:: COLLECTED DATA ::

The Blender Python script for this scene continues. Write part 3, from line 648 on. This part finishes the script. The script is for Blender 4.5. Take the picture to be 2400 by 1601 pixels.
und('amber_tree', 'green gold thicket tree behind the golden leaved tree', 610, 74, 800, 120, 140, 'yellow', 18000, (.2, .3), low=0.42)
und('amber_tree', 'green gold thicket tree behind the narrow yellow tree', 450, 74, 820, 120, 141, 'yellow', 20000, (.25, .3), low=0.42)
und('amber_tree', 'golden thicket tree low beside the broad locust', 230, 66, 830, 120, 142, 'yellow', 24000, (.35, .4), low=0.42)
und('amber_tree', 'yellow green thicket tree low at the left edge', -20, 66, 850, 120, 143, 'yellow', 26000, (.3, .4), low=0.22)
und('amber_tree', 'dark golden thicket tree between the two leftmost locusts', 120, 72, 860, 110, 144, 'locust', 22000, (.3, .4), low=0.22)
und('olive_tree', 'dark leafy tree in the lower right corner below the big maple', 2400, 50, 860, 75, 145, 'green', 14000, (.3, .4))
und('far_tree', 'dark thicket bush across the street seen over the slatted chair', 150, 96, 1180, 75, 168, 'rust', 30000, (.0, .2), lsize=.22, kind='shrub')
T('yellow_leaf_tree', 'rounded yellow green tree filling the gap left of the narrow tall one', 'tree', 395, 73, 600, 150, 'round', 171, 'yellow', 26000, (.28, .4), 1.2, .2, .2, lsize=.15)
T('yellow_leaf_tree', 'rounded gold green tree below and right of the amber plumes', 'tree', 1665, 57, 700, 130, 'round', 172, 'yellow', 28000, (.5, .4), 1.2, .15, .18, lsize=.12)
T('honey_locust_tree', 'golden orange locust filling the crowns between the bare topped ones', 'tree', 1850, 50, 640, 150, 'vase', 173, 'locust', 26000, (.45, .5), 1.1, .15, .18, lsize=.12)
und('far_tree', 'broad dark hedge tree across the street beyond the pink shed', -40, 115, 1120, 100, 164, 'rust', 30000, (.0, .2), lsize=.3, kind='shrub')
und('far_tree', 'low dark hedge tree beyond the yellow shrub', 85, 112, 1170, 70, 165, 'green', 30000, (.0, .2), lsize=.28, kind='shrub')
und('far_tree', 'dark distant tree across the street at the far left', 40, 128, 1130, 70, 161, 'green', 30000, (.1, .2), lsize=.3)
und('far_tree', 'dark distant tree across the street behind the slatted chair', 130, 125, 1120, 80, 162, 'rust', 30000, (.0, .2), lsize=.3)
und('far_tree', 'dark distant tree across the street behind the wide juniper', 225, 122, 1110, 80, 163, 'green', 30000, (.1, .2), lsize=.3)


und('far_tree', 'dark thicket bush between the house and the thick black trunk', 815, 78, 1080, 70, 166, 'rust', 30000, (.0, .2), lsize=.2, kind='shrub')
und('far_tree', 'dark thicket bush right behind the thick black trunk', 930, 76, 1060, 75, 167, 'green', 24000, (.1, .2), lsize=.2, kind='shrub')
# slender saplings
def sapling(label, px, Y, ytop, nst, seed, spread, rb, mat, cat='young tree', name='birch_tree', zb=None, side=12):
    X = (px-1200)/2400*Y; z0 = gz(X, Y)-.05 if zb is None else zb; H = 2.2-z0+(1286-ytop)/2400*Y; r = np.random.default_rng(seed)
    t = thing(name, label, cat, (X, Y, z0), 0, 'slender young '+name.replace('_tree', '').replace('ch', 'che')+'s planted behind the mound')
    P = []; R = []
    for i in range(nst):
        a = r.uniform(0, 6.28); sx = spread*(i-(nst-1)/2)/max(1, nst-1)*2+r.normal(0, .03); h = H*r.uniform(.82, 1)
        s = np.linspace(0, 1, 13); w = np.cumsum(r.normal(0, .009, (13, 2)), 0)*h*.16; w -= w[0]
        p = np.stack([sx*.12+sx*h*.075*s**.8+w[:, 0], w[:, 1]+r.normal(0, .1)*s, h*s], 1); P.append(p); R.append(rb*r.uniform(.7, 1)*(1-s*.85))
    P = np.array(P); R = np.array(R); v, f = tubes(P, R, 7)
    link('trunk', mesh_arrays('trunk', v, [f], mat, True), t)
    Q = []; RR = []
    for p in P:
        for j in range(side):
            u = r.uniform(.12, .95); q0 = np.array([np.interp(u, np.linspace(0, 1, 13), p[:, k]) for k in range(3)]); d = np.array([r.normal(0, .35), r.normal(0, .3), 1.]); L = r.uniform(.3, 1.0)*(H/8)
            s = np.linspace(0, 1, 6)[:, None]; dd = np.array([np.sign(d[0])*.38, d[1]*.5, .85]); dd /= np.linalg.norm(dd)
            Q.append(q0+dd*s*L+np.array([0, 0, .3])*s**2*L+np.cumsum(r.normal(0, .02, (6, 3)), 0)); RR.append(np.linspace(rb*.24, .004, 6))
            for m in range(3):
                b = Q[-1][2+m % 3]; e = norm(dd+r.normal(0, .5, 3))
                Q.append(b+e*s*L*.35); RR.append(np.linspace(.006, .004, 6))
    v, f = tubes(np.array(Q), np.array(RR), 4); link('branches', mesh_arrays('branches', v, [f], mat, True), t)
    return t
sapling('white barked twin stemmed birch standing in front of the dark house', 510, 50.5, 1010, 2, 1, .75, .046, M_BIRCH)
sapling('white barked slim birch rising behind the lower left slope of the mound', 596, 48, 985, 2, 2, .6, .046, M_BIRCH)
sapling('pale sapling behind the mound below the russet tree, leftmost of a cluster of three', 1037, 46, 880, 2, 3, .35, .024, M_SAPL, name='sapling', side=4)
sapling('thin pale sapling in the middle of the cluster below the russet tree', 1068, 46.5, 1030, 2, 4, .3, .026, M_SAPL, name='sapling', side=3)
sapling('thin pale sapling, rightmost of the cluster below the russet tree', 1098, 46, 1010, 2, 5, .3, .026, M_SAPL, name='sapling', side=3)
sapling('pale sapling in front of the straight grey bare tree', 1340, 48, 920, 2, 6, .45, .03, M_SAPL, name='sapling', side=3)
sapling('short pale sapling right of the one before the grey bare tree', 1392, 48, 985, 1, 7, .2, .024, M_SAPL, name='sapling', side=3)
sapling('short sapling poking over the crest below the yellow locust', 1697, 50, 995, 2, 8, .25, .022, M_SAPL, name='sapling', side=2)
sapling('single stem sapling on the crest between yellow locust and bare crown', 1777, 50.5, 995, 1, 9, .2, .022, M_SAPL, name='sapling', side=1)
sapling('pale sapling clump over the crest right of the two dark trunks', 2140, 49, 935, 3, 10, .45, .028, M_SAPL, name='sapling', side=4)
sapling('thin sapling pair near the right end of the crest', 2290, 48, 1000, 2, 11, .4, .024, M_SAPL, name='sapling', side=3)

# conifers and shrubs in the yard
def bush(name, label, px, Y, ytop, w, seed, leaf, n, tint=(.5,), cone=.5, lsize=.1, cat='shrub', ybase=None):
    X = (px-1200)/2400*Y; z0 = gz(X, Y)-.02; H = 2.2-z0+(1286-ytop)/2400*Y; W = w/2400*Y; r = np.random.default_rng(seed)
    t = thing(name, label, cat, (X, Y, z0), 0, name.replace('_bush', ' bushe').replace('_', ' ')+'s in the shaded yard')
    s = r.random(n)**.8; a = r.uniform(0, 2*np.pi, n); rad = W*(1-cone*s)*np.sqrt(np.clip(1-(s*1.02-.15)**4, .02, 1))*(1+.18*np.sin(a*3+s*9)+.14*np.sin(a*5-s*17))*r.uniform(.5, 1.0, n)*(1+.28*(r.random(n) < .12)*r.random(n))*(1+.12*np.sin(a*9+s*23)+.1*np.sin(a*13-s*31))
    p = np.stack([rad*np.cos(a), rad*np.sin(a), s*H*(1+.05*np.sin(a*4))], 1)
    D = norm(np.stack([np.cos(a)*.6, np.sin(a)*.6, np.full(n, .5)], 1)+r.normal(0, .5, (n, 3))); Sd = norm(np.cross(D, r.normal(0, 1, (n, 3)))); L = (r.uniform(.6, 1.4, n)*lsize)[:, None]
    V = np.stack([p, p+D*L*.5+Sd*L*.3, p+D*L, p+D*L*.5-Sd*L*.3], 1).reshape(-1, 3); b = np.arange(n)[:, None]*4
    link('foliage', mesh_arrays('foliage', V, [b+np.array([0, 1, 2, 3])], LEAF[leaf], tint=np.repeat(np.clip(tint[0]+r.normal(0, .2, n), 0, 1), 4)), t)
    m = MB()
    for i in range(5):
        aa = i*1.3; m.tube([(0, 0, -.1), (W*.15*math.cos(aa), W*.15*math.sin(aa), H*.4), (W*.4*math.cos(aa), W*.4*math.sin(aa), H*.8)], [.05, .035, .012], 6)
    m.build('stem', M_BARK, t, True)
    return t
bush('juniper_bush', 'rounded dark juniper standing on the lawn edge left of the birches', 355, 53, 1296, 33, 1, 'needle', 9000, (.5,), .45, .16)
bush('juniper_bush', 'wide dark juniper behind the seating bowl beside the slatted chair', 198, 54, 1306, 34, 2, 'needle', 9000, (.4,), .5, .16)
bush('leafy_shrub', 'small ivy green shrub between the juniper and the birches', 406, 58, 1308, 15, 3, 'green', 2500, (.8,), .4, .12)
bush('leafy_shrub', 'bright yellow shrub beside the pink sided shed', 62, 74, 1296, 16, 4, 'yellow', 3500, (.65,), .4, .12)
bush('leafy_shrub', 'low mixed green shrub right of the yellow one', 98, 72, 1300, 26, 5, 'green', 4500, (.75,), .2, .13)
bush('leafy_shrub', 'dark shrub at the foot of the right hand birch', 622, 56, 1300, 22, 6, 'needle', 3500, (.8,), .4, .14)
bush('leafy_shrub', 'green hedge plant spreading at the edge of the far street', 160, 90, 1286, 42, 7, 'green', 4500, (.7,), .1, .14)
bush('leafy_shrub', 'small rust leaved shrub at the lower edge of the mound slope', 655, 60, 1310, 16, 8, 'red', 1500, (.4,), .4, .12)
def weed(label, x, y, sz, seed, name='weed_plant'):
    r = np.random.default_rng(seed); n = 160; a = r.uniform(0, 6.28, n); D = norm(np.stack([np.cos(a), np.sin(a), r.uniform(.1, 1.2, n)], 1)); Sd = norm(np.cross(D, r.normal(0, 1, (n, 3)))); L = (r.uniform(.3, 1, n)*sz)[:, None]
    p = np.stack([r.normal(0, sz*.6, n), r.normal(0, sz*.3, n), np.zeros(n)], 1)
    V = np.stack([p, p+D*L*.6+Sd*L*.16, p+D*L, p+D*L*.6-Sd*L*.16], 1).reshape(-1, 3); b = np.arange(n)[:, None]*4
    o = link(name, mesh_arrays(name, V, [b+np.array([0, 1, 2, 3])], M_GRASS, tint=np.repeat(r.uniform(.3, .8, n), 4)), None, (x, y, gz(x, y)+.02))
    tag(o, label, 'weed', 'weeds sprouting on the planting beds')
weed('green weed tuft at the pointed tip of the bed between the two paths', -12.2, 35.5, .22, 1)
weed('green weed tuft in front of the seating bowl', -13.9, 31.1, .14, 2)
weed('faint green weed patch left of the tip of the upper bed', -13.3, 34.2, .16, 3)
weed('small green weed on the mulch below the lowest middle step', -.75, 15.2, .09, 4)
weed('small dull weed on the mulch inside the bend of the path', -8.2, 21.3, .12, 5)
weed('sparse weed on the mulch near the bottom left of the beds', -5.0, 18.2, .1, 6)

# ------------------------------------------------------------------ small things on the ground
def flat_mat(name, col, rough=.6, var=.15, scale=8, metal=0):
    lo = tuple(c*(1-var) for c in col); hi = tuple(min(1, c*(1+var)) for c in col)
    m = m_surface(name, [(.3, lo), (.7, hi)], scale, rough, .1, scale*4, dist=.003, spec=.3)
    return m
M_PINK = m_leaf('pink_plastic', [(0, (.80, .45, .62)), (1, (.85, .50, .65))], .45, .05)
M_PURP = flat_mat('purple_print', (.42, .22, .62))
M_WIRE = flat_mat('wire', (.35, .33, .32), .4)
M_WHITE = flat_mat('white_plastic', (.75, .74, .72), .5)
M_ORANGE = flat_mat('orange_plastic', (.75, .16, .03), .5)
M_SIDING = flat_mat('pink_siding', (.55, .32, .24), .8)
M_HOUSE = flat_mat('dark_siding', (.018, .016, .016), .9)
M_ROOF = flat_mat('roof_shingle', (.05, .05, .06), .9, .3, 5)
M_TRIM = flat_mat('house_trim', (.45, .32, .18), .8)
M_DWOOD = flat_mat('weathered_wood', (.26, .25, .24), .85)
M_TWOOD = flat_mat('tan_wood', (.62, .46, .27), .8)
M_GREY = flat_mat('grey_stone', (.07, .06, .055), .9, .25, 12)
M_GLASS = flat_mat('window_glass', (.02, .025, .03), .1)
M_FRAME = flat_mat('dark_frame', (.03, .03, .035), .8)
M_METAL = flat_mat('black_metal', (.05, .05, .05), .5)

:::

● **SET PROBLEM**
All lines of the data above that include the word "bowl" must be shown.

● **WRITTEN ANSWER**
bush('juniper_bush', 'wide dark juniper behind the seating bowl beside the slatted chair', 198, 54, 1306, 34, 2, 'needle', 9000, (.4,), .5, .16)
weed('green weed tuft in front of the seating bowl', -13.9, 31.1, .14, 2)